The Realblog with Stephanie Mallory

Louisiana Likely to Create Bear Hunting Season

Posted 2023/10/16  by  Stephanie Mallory

The state's black bear population has rebounded after almost disappearing in the 1950s and 1960s

Image: ImageBy_Wirestock_Creators_bear_louisiana

Hunters may soon be able to add bears to the list of game animals they can legally pursue in Louisiana. Image by Wirestock Creators

Louisiana may establish a black bear hunting season as early as next year in response to a resurgence in the bear’s population. Bears had almost disappeared from the Pelican State in the 1950s and ’60s.

According to Shreveport Times, the Louisiana Wildlife Commission heard a briefing on the bears’ current population and will likely vote to create a bear season in November.

"We can certainly have a conservative harvest in limited areas," said John Hanks, manager of the Louisiana Department of Wildlife and Fisheries’ large carnivore program.

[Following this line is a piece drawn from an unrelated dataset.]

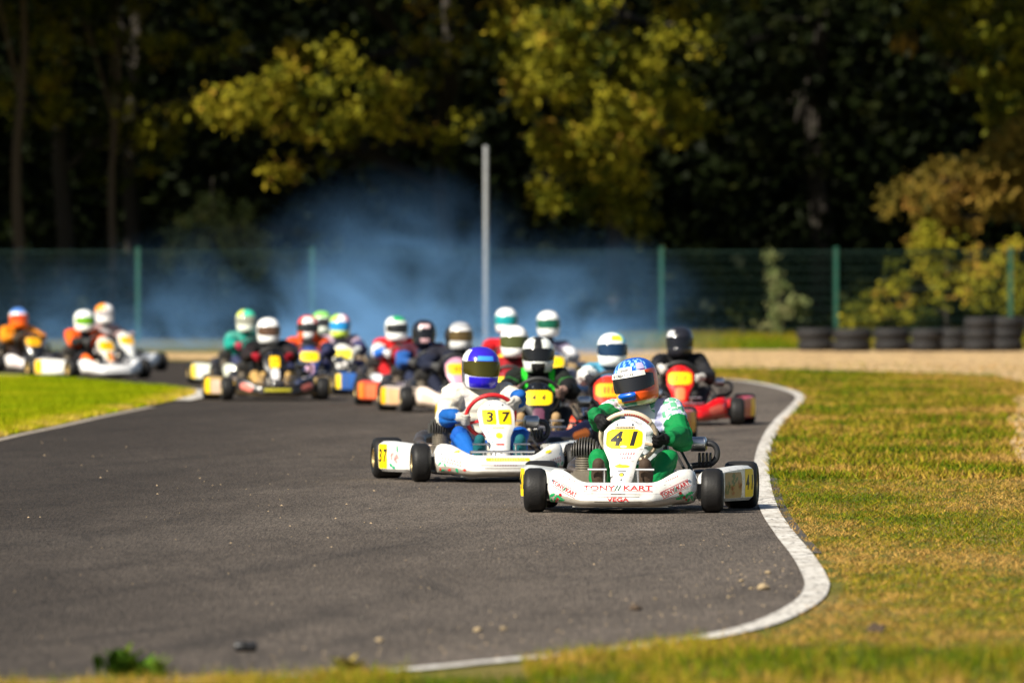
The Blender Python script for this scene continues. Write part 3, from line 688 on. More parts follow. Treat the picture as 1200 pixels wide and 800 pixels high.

Louisiana's black bear was removed from the endangered species list in 2015, although there is an ongoing lawsuit challenging the removal.

Today, the Louisiana black bear population is at least 1,212 animals. The bulk of the bears can be found along the Mississippi Delta and in the Atchafalaya Basin. The largest population is in the Tensas National Wildlife Refuge.

"There are bears all over the state," Hanks said. "This (number) is not all of the bears we have; it's all of the bears we have censused."

Hanks said the current estimate is probably 80 to 90% of the state’s bear population.

Richard Kennedy of the Safari Club International said, “Clearly, we have a strong bear population. We're in support of anything that moves forward a season."

In 2018, a lawsuit led by Public Employees for Environmental Responsibility (PEER) with co-counsel Atchafalaya Basinkeeper said the U.S. Fish and Wildlife Service used "false assumptions and shoddy science" to make its decision for the removal of Louisiana black bears from the endangered species list.

The lawsuit claims the bear population is inflated and still needs the protection of the Endangered Species Act, saying the recovery corridors don't connect true native populations, a requirement for delisting.